[Scene script records]
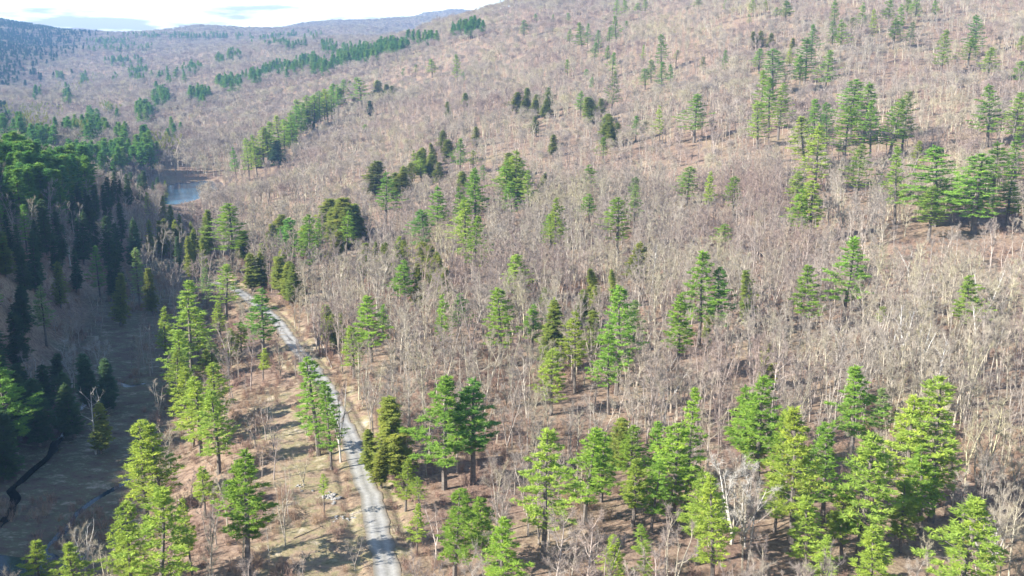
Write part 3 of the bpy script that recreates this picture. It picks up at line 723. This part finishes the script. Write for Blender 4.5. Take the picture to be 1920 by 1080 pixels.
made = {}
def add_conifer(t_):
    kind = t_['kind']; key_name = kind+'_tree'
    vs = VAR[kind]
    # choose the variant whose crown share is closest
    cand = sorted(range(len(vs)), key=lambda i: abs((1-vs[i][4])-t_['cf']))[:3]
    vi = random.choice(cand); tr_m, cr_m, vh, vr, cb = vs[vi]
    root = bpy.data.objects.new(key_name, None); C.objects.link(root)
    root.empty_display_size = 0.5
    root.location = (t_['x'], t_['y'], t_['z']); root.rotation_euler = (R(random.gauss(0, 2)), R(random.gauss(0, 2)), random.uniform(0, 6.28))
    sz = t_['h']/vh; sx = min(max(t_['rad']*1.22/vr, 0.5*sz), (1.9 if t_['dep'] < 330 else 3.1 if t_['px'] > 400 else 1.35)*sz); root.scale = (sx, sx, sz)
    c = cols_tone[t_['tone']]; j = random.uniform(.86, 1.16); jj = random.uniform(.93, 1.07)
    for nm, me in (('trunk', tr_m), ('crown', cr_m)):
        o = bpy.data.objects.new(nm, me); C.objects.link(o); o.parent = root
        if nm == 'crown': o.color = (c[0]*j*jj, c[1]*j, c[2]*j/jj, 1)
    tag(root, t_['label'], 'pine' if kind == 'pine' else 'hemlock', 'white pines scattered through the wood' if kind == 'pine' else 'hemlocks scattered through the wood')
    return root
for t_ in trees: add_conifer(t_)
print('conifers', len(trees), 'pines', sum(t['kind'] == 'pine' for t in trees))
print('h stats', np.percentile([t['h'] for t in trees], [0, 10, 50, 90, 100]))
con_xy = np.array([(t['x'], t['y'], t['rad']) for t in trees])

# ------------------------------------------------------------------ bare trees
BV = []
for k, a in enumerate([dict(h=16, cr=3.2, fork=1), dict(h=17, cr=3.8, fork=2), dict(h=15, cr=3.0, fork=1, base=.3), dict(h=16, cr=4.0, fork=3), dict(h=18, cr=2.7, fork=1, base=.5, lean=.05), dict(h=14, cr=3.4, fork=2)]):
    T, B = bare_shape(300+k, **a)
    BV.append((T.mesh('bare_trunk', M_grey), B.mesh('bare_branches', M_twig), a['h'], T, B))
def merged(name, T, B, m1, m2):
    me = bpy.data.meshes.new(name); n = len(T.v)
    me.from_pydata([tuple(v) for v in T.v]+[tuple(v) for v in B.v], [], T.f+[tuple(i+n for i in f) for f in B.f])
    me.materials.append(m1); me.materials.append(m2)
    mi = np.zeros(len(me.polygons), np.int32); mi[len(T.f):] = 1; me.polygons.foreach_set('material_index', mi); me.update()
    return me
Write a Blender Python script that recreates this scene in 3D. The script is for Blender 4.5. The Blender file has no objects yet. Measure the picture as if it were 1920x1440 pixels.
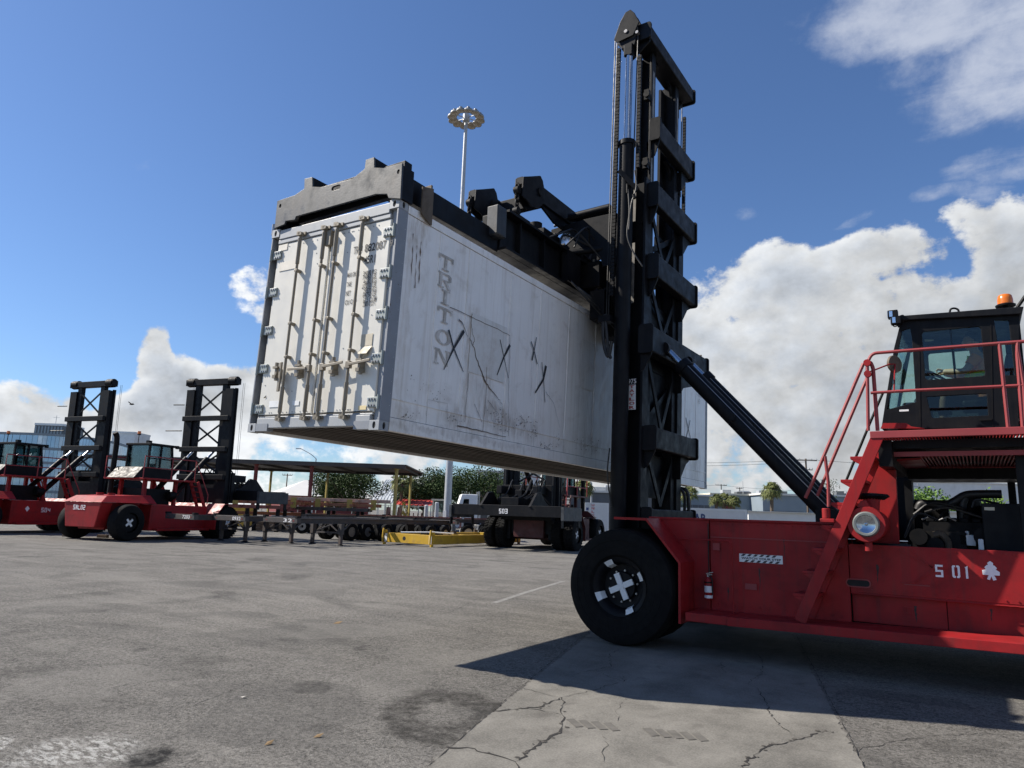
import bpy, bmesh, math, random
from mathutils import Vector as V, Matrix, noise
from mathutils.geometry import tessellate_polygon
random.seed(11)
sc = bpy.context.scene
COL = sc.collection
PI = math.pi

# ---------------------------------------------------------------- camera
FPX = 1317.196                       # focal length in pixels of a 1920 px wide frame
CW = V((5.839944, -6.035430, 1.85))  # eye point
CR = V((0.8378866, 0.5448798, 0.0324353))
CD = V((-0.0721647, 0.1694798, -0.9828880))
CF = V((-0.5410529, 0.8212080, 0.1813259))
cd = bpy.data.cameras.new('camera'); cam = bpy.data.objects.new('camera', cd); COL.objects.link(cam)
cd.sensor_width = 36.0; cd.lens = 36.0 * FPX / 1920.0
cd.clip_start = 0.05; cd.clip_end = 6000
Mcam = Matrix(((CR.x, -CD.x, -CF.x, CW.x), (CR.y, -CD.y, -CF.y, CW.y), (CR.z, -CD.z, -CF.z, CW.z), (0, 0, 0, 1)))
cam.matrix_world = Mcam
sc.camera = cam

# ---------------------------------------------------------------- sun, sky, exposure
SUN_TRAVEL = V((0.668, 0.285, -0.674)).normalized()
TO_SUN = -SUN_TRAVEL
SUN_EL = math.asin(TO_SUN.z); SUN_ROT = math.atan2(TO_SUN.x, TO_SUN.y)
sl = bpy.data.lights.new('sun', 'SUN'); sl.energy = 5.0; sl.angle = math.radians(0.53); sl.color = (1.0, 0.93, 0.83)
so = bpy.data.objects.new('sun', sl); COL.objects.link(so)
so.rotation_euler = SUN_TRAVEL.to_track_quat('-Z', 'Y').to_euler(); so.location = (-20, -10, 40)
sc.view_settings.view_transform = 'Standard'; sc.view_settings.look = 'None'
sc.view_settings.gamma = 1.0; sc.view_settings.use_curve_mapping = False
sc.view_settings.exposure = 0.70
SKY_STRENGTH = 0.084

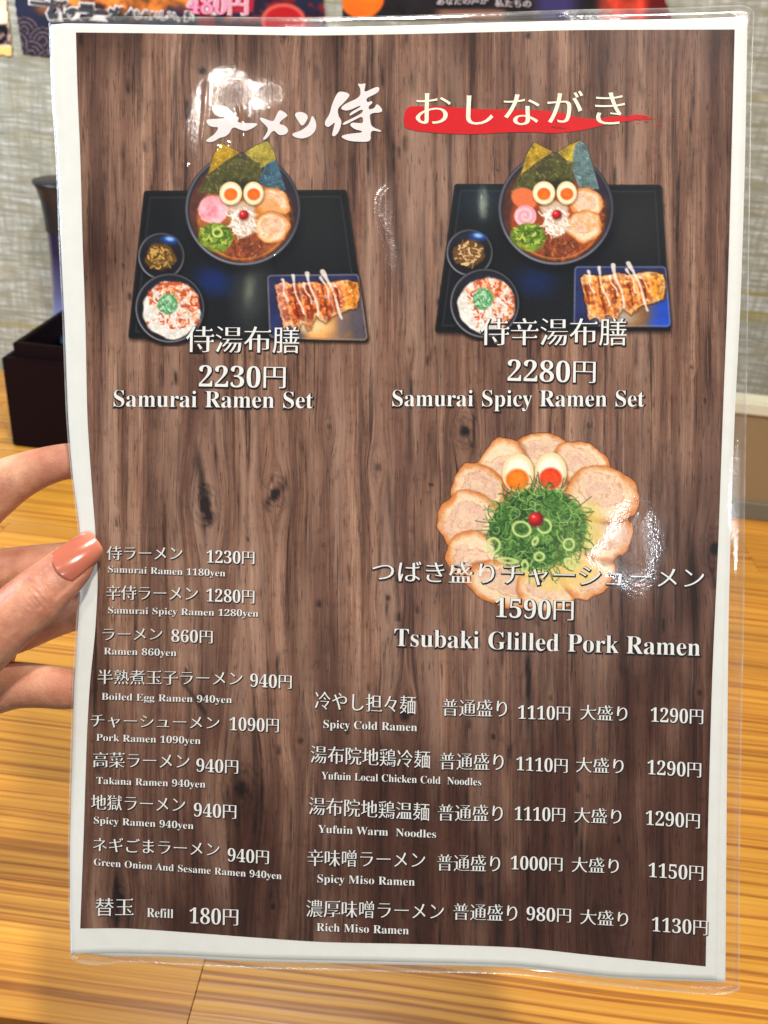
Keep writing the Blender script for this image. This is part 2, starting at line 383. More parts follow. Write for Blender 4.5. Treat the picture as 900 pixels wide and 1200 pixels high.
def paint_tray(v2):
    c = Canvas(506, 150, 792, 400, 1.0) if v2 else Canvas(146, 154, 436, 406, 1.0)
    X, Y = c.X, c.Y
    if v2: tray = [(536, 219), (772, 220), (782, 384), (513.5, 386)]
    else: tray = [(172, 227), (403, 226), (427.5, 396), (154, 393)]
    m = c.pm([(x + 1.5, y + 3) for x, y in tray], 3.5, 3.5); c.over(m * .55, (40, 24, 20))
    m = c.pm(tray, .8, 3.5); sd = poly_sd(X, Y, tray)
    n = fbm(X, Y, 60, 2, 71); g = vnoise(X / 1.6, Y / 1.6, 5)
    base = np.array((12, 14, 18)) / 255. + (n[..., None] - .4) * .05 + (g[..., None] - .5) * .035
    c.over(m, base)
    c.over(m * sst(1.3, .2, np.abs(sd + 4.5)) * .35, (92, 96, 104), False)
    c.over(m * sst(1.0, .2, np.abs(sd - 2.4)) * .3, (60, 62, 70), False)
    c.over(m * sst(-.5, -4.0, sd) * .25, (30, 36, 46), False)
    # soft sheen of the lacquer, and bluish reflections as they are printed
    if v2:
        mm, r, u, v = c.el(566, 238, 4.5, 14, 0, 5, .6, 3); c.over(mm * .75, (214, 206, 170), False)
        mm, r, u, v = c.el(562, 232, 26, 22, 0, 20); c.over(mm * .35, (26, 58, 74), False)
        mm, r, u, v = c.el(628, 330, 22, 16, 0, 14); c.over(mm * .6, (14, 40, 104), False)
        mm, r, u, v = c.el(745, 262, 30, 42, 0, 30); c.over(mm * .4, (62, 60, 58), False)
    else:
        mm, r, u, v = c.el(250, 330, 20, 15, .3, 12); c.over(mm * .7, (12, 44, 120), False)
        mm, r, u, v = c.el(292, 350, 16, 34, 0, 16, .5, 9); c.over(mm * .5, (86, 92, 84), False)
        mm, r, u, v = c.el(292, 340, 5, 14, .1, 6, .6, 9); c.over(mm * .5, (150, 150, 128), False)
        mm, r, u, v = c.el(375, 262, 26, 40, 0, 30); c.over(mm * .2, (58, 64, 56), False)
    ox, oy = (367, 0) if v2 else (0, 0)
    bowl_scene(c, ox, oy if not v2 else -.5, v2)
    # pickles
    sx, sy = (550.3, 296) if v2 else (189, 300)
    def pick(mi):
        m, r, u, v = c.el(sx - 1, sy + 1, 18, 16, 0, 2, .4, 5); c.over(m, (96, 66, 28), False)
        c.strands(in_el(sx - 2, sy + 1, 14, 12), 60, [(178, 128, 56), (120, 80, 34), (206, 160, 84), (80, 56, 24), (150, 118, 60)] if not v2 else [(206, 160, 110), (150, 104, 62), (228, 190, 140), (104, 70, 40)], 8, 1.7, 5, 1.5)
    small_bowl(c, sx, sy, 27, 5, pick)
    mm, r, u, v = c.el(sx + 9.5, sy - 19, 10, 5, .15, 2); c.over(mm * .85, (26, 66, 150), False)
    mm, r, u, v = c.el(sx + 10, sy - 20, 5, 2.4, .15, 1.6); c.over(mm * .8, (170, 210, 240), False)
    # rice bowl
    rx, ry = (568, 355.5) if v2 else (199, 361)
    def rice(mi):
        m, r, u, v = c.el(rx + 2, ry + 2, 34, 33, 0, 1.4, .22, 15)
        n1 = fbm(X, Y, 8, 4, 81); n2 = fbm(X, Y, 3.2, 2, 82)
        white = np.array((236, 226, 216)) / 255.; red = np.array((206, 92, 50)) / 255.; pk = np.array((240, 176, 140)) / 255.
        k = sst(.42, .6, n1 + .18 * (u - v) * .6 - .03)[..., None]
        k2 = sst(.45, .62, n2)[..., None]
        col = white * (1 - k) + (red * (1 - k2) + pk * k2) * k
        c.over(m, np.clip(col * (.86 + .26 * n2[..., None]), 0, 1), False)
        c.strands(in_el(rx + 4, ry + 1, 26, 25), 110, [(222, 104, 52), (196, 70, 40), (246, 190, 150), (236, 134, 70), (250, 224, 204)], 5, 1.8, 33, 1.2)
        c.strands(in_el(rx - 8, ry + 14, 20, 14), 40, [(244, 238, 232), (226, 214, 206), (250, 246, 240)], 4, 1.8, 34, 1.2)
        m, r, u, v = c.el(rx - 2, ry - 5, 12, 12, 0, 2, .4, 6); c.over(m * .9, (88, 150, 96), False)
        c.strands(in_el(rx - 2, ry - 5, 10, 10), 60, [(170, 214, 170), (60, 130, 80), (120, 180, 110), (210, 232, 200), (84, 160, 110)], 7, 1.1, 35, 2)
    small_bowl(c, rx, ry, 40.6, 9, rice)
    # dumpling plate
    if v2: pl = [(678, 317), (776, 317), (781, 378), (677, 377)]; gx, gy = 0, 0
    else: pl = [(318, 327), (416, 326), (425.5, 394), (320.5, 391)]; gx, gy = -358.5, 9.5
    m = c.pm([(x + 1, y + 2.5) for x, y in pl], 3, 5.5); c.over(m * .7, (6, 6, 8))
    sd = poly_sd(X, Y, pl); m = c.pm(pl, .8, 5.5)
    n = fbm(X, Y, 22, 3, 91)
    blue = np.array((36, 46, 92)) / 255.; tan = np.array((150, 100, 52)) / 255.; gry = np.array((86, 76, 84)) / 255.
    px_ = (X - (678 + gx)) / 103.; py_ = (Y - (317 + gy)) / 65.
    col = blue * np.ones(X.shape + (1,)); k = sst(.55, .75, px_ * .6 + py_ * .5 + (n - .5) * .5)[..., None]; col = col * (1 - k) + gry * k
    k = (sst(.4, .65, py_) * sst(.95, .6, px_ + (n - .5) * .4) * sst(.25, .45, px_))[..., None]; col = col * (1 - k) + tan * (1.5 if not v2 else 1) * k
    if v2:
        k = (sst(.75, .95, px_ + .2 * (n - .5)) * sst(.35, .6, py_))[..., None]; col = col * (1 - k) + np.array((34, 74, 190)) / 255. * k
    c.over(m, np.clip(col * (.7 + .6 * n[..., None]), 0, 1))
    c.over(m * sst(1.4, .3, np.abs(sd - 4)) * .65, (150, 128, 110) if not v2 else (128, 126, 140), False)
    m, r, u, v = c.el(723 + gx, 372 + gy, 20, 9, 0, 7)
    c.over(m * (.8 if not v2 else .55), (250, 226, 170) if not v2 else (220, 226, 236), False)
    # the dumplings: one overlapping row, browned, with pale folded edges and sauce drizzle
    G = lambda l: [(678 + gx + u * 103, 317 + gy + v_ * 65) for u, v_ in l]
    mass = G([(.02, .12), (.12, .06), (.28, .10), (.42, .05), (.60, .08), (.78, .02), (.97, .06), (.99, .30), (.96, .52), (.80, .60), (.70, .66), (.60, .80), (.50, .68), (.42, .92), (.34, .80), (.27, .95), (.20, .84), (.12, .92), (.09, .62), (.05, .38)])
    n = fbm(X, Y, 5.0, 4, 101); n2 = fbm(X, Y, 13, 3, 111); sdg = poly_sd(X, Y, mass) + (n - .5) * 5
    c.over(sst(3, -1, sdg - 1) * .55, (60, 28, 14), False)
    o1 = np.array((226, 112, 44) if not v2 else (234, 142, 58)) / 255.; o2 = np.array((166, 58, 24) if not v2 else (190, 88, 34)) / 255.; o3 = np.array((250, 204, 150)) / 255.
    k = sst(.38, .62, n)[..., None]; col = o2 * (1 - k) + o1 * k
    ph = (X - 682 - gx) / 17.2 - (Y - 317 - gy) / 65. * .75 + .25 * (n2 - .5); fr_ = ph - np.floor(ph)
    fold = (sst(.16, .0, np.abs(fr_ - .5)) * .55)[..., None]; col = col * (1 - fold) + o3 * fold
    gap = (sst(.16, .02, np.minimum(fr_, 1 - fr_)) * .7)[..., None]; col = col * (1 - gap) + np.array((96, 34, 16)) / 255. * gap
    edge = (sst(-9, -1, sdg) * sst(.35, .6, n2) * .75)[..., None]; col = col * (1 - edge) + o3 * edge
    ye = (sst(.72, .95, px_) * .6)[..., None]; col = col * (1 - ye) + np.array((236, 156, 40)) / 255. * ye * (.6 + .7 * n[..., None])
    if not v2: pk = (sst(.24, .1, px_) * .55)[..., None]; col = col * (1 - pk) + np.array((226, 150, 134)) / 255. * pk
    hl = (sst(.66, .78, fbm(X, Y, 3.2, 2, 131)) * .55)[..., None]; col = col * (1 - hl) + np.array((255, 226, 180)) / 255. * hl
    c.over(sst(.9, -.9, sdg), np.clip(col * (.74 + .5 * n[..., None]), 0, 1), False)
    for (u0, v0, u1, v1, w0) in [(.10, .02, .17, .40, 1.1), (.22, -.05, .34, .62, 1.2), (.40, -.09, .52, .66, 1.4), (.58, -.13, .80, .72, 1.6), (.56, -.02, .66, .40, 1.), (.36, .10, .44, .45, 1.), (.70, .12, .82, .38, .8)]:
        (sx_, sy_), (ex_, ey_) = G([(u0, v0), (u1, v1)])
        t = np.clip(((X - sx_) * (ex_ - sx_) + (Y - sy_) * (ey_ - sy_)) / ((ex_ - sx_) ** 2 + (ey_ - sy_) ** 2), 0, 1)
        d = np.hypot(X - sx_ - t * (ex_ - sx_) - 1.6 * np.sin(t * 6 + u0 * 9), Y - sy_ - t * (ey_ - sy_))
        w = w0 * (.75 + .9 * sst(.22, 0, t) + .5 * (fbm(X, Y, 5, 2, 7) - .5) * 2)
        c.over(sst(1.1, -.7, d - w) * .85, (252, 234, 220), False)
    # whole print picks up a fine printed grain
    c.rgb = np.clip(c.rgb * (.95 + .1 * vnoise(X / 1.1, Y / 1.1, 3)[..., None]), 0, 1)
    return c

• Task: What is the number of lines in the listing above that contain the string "root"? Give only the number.

• The output: 7